During the colliding stage, the lateral separation Δy/R₁ sharply increases to reach a maximum value (Fig. 4(c)). When the droplet comes into contacting with the other droplet, two droplets squeeze each other and drain the continuous liquid between them, with a high-pressure region and liquid lubrication film formed between two droplets [Δx₂/R₁ = −1.87 in Fig. 5(a)]. As the liquid lubrication film is thinning, the high-pressure region there continues pressing the droplet interface, and then produces a flat contact area until the deformation of droplet reaches the first maximum value [Δx₃/R₁ = −0.64 in Fig. 5(a)]. Subsequently, two droplets climb over each other to the top.
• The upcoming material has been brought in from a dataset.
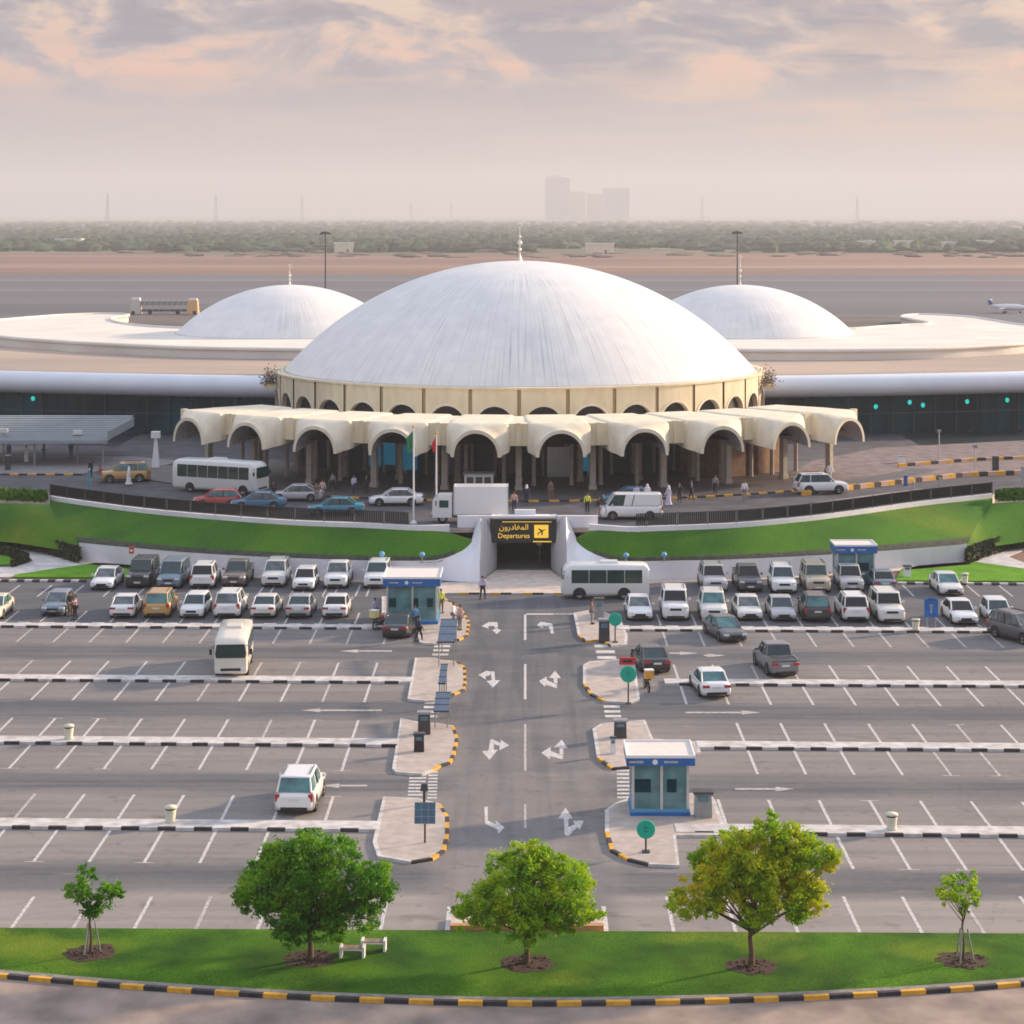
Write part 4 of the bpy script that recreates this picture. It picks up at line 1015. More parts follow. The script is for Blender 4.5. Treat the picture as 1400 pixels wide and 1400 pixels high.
# type: length, width, height, belt, nose, bonnet height, windscreen base/top, rear glass top/base, tail height (y from the front bumper)
CARS = {
 'sedan': dict(L=4.75, W=1.84, H=1.46, belt=.93, hood=.80, ws0=1.25, ws1=2.05, rg1=3.35, rg0=4.12, tail=.98, wb=(.92, 3.72), wr=.33),
 'hatchback': dict(L=4.1, W=1.76, H=1.52, belt=.95, hood=.88, ws0=1.0, ws1=1.75, rg1=3.55, rg0=4.0, tail=.98, wb=(.8, 3.35), wr=.32),
 'suv': dict(L=4.8, W=1.94, H=1.84, belt=1.18, hood=1.08, ws0=1.3, ws1=1.95, rg1=4.3, rg0=4.66, tail=1.15, wb=(.95, 3.75), wr=.39),
 'boxy_suv': dict(L=4.85, W=1.95, H=1.98, belt=1.24, hood=1.18, ws0=1.45, ws1=1.8, rg1=4.6, rg0=4.74, tail=1.2, wb=(.95, 3.8), wr=.41),
 'pickup': dict(L=5.2, W=1.88, H=1.82, belt=1.15, hood=1.06, ws0=1.35, ws1=1.95, rg1=3.3, rg0=3.5, tail=1.08, wb=(.95, 4.05), wr=.39),
 'minivan': dict(L=4.95, W=1.92, H=1.95, belt=1.12, hood=1.02, ws0=.85, ws1=1.65, rg1=4.6, rg0=4.88, tail=1.1, wb=(.95, 3.95), wr=.35),
 'van': dict(L=5.2, W=1.92, H=2.15, belt=1.22, hood=1.08, ws0=.55, ws1=1.15, rg1=5.02, rg0=5.14, tail=1.2, wb=(1.0, 4.1), wr=.35),
}
_meshes = {}
GLASSES = [M_GLASS_C, M_GLASS_C, mat('car_glass_teal', (0.06, 0.17, 0.18), .1, spec=.6, var=.4, scale=1.5), mat('car_glass_grey', (0.10, 0.12, 0.13), .12, spec=.6, var=.5, scale=1.6), mat('car_glass_black', (0.006, 0.008, 0.01), .1, spec=.5)]
def car_parts(kind, col):
    key = (kind, col)
    if key in _meshes: return _meshes[key]
    c = CARS[kind]; L, W, H = c['L'], c['W'], c['H']; w = W / 2; pm = PAINT[col]
    # body: cross sections from nose to tail (front faces -Y, origin under the middle)
    hb, bl, tl = c['hood'], c['belt'], c['tail']; gc = .26 if kind in ('boxy_suv', 'suv', 'pickup') else .2
    st = [(0.0, .38, hb - .30, .80), (.06, .24, hb - .18, .90), (.22, gc, hb - .08, .965), (.55, gc, hb - .02, .99), (c['ws0'] * .75, gc, hb + .01, 1.0), (c['ws0'], gc, (hb + bl) / 2 + .02, 1.0), (c['ws0'] + .35, gc, bl, 1.0), (L * .5, gc, bl + .01, 1.0),
          (c['rg0'] - .5, gc, bl + .01, 1.0), (max(c['rg0'] - .05, L * .8), gc, max(tl, bl - .02), .99), (L - .22, gc + .03, tl, .965), (L - .06, gc + .08, tl - .08, .92), (L, .42, tl - .2, .84)]
    if kind == 'pickup': st[8] = (3.4, gc, bl, 1.0); st[9] = (L * .8, gc, tl, .99)
    b = MB(); rings = []
    for y, zb, zt, f in st:
        h = zt - zb; ww = w * f
        rings.append([Vector((sx * a * ww, y - L / 2, zb + h * q)) for sx, a, q in ((-1, .86, 0), (-1, .97, .07), (-1, 1.0, .35), (-1, .995, .62), (-1, .955, .86), (-1, .86, .965), (-1, .5, 1.0), (1, .5, 1.0), (1, .86, .965), (1, .955, .86), (1, .995, .62), (1, 1.0, .35), (1, .97, .07), (1, .86, 0))])
    b.loft(rings, pm, caps=True)
    # wheel arches: dark half discs just proud of the side
    for sx in (-1, 1):
        for wy in c['wb']:
            n = 12; r = c['wr'] + .075; pts = [Vector((sx * (w + .004), wy - L / 2 + r * math.cos(PI * k / n), c['wr'] + r * math.sin(PI * k / n))) for k in range(n + 1)]
            pts += [Vector((sx * (w + .004), wy - L / 2 - r, gc - .02)), Vector((sx * (w + .004), wy - L / 2 + r, gc - .02))]
            b.add(pts, [tuple(range(n + 3))], M_TRIM)
        b.box((sx * (w * .985), 0, gc + .04), (.05, L * .55, .1), M_TRIM)
    # grille and lower intake, rear bumper insert
    b.box((0, -L / 2 + .03, hb - .32), (W * .42, .1, .16), M_TRIM); b.box((0, -L / 2 + .02, .34), (W * .62, .1, .13), M_TRIM)
    b.box((0, L / 2 - .03, .38), (W * .66, .1, .16), M_TRIM)
    if kind == 'pickup':
        b.box((0, (c['rg0'] + L) / 2 - L / 2 + .06, tl + .005), (W * .80, L - c['rg0'] - .5, .04), M_DGREY)
        for sx in (-1, 1): b.box((sx * w * .9, (c['rg0'] + L) / 2 - L / 2 + .05, tl + .04), (.1, L - c['rg0'] - .2, .1), pm)
        b.box((0, L / 2 - .12, tl + .04), (W * .84, .09, .1), pm)
    parts = {'body': b.mesh(kind + '_body')}
    # cabin: glass all round, painted roof and pillars
    y = [c[k] - L / 2 for k in ('ws0', 'ws1', 'rg1', 'rg0')]; zb = bl - .03; zr = H - .05
    wb_, wt = w * .93, w * (.80 if kind not in ('boxy_suv', 'van', 'minivan') else .86)
    b = MB()
    base = [(-wb_ * .9, y[0]), (wb_ * .9, y[0]), (wb_, y[0] + .45), (wb_, y[3] - .35), (wb_ * .9, y[3]), (-wb_ * .9, y[3]), (-wb_, y[3] - .35), (-wb_, y[0] + .45)]
    top = [(-wt * .88, y[1]), (wt * .88, y[1]), (wt, y[1] + .22), (wt, y[2] - .2), (wt * .9, y[2]), (-wt * .9, y[2]), (-wt, y[2] - .2), (-wt, y[1] + .22)]
    R0 = [Vector((p[0], p[1], zb)) for p in base]; R1 = [Vector((p[0], p[1], zr)) for p in top]
    b.loft([R0, R1], M_GLASS_C, smooth=False); parts['window'] = b.mesh(kind + '_window')
    b = MB()
    def ring(f, z, dy=0): return [Vector((p[0] * f, p[1] * 1.0 + (dy if p[1] < 0 else -dy), z)) for p in top]
    b.loft([ring(1.012, zr - .03, -.02), ring(1.02, zr, -.02), ring(.95, H - .015, .03), ring(.7, H, .16)], pm); rr = ring(.7, H, .16); b.add(rr, [tuple(range(8))], pm, True)
    def pillar(i, t0=0.0, wd=.055):
        a, q = R0[i] * 1.0, R1[i] * 1.0; c0 = Vector((0, a.y * .96, a.z)); out = (a - Vector((0, a.y * .9, a.z))).normalized() * .012
        b.tube(a + out, q + out, wd, wd * .8, pm, 5)
    for i in (0, 1, 4, 5): pillar(i)
    for sx in (-1, 1):          # B pillar and, on long cabins, a C pillar
        for tt in ((.42, .72) if c['rg1'] - c['ws1'] > 2.0 else (.5,)):
            yb_, yt_ = y[0] + .45 + (y[3] - y[0] - .8) * tt, y[1] + .22 + (y[2] - y[1] - .42) * tt
            b.tube((sx * (wb_ + .006), yb_, zb), (sx * (wt + .006), yt_, zr), .045, .04, M_TRIM if tt != .72 else pm, 5)
    if kind == 'van':         # blind cargo sides
        for sx in (-1, 1):
            v = [Vector((sx * (wb_ + .012), y[0] + 1.35, zb)), Vector((sx * (wb_ + .012), y[3] - .1, zb)), Vector((sx * (wt + .02), y[2] - .05, zr)), Vector((sx * (wt + .02), y[0] + 1.55, zr))]
            b.add(v, [(0, 1, 2, 3)], pm)
        b.add([Vector((wb_ * .9, y[3] + .012, zb)), Vector((-wb_ * .9, y[3] + .012, zb)), Vector((-wt * .9, y[2] + .012, zr)), Vector((wt * .9, y[2] + .012, zr))], [(0, 1, 2, 3)], pm)
    if kind in ('suv', 'boxy_suv'):
        for sx in (-1, 1): b.tube((sx * wt * .86, y[1] + .45, H + .03), (sx * wt * .86, y[2] - .3, H + .03), .025, .025, M_TRIM, 5)
    parts['roof'] = b.mesh(kind + '_roof')
    for nm, sx in (('headlight', -1), ('headlight', 1)):
        b = MB(); b.box((sx * w * .70, -L / 2 + .10, hb - .22), (W * .19, .16, .13), M_LAMP, rz=sx * .22); parts.setdefault('hl', []).append(b.mesh('headlight'))
    for sx in (-1, 1):
        b = MB()
        if kind in ('suv', 'van', 'boxy_suv', 'minivan', 'hatchback'): b.box((sx * w * .83, L / 2 - .07, tl - .25), (W * .11, .13, .34), M_RED)
        else: b.box((sx * w * .70, L / 2 - .06, tl - .19), (W * .22, .14, .15), M_RED)
        parts.setdefault('tl', []).append(b.mesh('tail_light'))
        b = MB(); b.box((sx * (w + .10), y[0] + .42, bl + .06), (.2, .12, .15), pm, taper=.85); parts.setdefault('mi', []).append(b.mesh('mirror'))
    b = MB(); b.box((0, -L / 2 + .005, .48), (.5, .03, .12), M_PLATE); parts['pf'] = b.mesh('number_plate')
    b = MB(); b.box((0, L / 2 + .0, .72 if kind == 'sedan' else .8), (.5, .03, .12), M_PLATE); parts['pr'] = b.mesh('number_plate')
    b = MB(); r = c['wr']; b.lathe([(r * .62, -.1), (r * .93, -.11), (r, -.07), (r, .07), (r * .93, .11), (r * .62, .1)], M_TYRE, n=18, axis='X'); parts['tyre'] = b.mesh('tyre')
    b = MB(); b.lathe([(.001, -.085), (r * .2, -.1), (r * .25, -.06), (r * .64, -.095)], M_RIM, n=14, axis='X'); b.lathe([(r * .64, .095), (r * .25, .06), (r * .2, .1), (.001, .085)], M_RIM, n=14, axis='X')
    parts['rim'] = b.mesh('rim')
    _meshes[key] = parts; return parts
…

At this time, the maximum lateral separation Δy/R₁ occurs [Δx₄/R₁ = 0.73 in Fig. 4(a)], and interaction between two droplets is receding, which causes the relaxation of deformed droplet with the droplet getting the minimum deformation.

When the interaction comes into the separating stage, droplets separate and recoil with a high curvature tip until they get the second maximum deformation [Δx₅/R₁ = 2.41 in Fig. 4(a)], which is induced by suck effect on the interface of the droplet tip. The suck effect can be explained by the simulation results from Δx₅/R₁ = 2.44 in Fig. 5(a) that there is a low-pressure region formed between two droplets (as marked in Δx₅/R₁ = 2.44 in Fig. 5(a)), where a large pressure gradient is developed across the droplet interface that generates ’suck’, resulting in a high curvature there. In the later separating stage, two droplets fully separate with steady ellipsoidal shape and the lateral separation between them Δy/R₁ gets a new larger value due to the interaction at contacting stage, making the droplets move into new shear streams closer to the walls [Δx₆/R₁ = 5.98 in Fig. 4(a)].